Aim of the exercise =
Only the lines from the start of the data through the line with "for k in range(3): copy_tree(b0, (*TARTS[k], .0002), 0, tl[k])" belong in the copy. Restate them word for word, minus the pictures.

======== Data shown

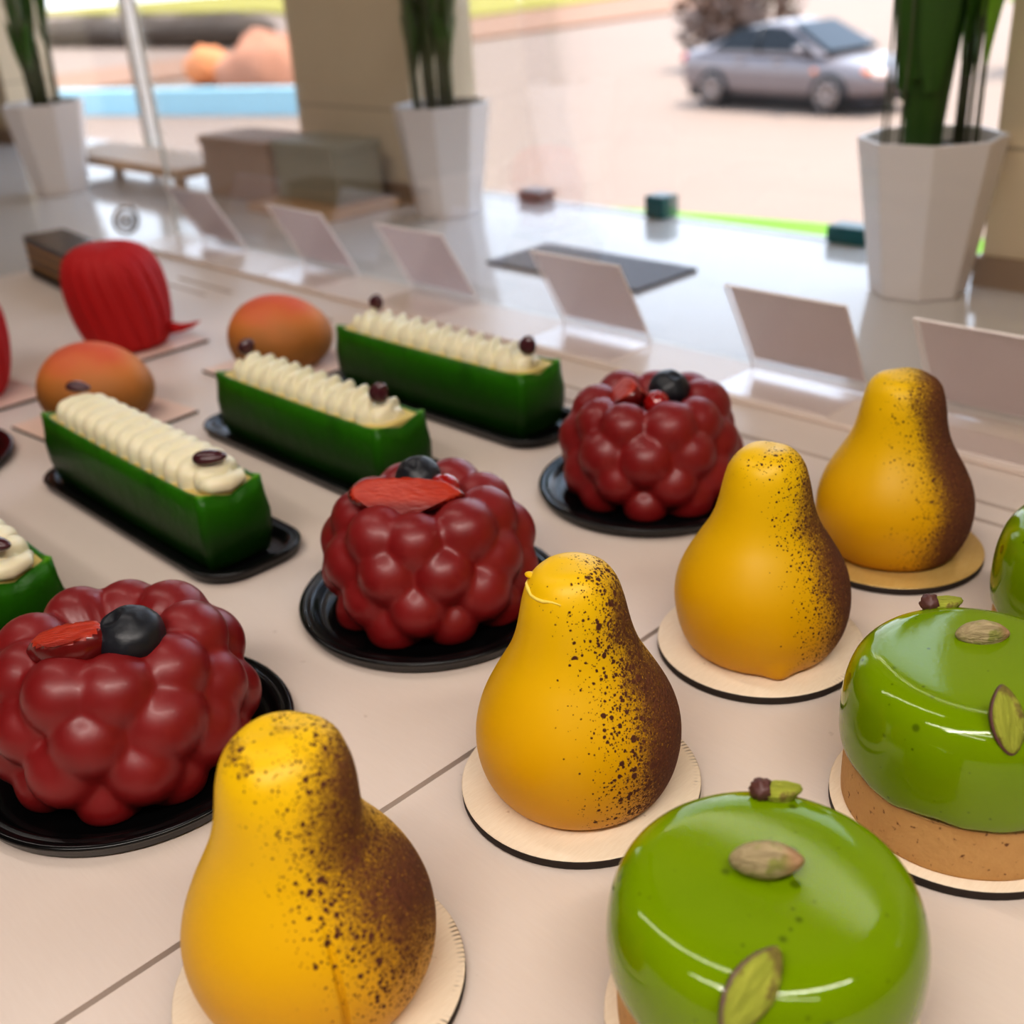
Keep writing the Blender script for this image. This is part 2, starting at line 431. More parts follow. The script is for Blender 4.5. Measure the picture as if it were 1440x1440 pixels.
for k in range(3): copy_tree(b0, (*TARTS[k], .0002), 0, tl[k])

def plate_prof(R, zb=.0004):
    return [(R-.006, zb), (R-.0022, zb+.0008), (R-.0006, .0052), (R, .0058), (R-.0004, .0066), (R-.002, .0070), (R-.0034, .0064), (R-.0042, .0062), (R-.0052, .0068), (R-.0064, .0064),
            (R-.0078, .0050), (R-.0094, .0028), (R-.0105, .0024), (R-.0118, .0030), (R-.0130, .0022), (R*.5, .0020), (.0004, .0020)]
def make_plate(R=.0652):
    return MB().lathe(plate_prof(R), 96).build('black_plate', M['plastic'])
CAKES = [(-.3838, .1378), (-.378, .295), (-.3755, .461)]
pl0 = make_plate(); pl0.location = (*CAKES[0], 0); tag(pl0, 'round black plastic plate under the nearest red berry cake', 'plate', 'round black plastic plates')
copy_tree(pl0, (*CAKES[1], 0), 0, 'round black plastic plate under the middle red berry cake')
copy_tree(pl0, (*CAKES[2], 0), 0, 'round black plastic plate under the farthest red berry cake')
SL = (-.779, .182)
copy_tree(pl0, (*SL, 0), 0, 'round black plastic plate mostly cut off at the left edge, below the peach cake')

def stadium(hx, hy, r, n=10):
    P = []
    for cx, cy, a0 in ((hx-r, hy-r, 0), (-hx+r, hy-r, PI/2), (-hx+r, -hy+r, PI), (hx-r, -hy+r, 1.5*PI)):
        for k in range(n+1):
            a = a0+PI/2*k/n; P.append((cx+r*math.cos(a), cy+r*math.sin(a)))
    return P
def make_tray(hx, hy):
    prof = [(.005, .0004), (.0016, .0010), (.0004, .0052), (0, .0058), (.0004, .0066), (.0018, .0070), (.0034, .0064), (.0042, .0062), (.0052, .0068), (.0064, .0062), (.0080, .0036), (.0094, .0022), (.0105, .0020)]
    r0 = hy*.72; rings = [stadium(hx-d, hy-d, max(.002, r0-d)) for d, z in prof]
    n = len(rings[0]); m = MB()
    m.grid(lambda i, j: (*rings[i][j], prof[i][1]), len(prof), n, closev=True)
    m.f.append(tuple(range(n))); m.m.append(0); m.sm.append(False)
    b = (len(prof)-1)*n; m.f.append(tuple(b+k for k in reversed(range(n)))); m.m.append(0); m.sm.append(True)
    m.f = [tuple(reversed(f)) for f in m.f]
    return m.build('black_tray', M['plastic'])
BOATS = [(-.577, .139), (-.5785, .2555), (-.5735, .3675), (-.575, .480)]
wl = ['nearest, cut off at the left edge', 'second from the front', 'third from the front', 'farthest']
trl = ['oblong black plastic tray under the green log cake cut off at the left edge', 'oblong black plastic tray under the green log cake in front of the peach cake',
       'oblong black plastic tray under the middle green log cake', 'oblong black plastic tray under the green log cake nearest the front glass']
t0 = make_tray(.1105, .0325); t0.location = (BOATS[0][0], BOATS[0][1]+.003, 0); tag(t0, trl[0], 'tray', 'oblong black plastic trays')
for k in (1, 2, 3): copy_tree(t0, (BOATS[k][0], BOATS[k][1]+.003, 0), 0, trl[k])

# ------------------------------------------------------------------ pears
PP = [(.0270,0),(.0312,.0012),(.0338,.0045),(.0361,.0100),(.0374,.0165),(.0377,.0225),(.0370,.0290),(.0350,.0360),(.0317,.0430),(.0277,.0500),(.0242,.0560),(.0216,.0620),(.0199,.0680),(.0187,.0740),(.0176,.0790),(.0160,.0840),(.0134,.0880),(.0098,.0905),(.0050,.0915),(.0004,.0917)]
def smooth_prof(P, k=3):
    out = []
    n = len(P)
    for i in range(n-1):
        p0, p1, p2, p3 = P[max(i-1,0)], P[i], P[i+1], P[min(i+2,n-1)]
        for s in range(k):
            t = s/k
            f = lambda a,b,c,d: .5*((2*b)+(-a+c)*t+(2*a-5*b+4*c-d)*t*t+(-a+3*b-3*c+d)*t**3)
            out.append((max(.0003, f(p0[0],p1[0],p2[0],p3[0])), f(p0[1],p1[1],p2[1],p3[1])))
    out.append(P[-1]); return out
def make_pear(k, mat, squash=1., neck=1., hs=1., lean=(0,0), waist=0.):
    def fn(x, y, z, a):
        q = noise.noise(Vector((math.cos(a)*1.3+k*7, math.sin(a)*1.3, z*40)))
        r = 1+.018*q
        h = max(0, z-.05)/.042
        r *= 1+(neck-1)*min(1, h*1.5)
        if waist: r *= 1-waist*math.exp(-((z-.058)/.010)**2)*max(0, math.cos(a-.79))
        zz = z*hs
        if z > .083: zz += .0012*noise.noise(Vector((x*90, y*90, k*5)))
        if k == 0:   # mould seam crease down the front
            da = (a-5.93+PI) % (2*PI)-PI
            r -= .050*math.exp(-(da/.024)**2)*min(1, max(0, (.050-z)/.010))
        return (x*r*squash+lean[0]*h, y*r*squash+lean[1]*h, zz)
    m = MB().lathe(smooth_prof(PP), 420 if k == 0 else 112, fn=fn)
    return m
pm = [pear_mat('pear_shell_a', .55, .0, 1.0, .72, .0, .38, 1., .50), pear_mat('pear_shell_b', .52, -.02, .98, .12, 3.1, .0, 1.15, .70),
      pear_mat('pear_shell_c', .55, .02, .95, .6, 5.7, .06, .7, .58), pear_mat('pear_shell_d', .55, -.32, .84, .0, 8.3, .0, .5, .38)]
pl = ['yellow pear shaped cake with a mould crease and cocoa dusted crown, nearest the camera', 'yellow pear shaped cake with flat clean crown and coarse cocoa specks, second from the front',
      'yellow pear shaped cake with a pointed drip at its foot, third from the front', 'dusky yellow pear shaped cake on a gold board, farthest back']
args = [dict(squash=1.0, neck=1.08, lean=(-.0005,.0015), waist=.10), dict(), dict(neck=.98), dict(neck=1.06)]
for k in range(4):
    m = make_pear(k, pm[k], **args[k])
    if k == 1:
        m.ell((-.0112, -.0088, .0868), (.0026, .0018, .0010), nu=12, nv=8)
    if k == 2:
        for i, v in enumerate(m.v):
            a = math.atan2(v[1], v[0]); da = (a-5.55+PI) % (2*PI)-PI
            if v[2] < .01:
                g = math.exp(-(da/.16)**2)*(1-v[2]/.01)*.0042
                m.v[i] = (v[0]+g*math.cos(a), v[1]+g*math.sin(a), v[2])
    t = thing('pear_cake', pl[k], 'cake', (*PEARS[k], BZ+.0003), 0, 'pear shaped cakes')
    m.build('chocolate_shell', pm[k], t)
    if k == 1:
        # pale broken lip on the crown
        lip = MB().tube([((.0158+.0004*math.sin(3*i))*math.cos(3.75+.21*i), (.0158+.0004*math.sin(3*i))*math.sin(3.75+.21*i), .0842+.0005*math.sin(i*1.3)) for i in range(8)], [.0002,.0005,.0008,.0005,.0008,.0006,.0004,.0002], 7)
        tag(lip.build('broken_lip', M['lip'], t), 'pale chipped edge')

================

Answer to this task =
Keep writing the Blender script for this image. This is part 2, starting at line 431. More parts follow. The script is for Blender 4.5. Measure the picture as if it were 1440x1440 pixels.
for k in range(3): copy_tree(b0, (*TARTS[k], .0002), 0, tl[k])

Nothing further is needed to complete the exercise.